Every current Democratic presidential candidate is advocating an assault on wildlife and habitat conservation in America. It’s fair to assume they don’t know. They, like most Americans, are likely unaware that the bulk of wildlife conservation funding in this country comes from a healthy firearms industry.

Almost $1 billion each year goes to state wildlife and natural resource agencies courtesy of checks written by firearms, ammunition, and related manufacturers. It is the result of an 11 percent excise tax on firearms, ammunition, and related goods known as Pittman-Robertson, or the Federal Aid in Wildlife Restoration Act of 1937.

The act was originally proposed by the firearms industry and supported by conservation groups like the National Wildlife Federation. It was bipartisan. It allowed states to marshal resources needed to recover dwindling populations of animals like white tail deer, elk, turkeys, and others. Because much of the success benefited hunters, there is a false assumption: they “pay the bill” in generating the tax. While it was mostly true in 1937, now it’s mostly not.

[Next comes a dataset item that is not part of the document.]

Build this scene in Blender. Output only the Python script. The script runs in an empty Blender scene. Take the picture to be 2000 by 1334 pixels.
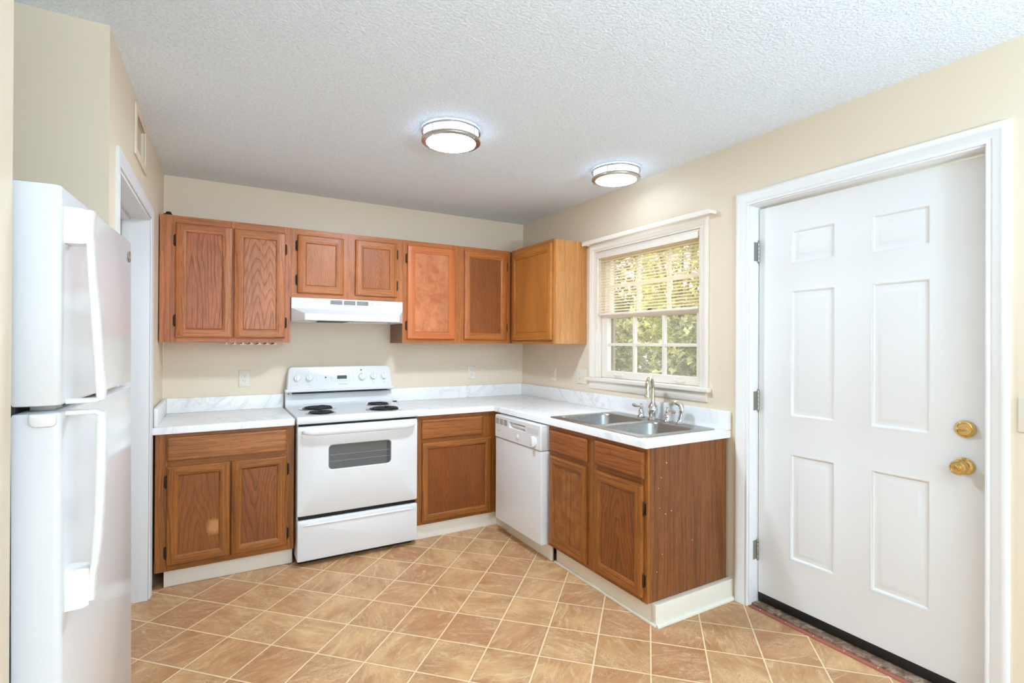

Today, roughly 80 percent of this firearms and ammunition tax comes from non-hunters. How’s that? We all hear left of center politicians and even “moderates” tying gun ownership and use to hunting. “I am a hunter” and “you don’t need that for hunting” are popular catchphrases of politicians endorsing certain gun, ammunition, and magazine bans.

They miss the target. What they don’t understand are the demographics of today’s gun ownership. Even as hunting‘s popularity is slowly declining, sport and practical shooting are way up. By sheer numbers, more people in America are shooting now than ever, although less are hunting.

In other words, it’s no longer hunters that are paying all of this, but shooters in general.

Gun control will, if nothing else, reduce the number of firearms sold in the United States. People don’t buy an AR-15 just because they just want a rifle. They buy it because they want that rifle. If they can’t buy that rifle, they probably won’t buy anything.

That means reduced revenue for wildlife conservation. After all, if people aren’t buying guns because they can’t get the one they want, it only stands to reason there will be less money for wildlife.

That was the same funding that took the whitetail deer from an animal my father never hunted as a youth because there just weren’t enough of them to bother with to one that I was able to hunt in my youth and have enough tags to fully stock my freezer if I were so fortunate. What anti-gunners seek to do is pass laws that will negatively impact those programs, whether they mean to or not.

The Law of Unintended Consequences doesn’t care either way.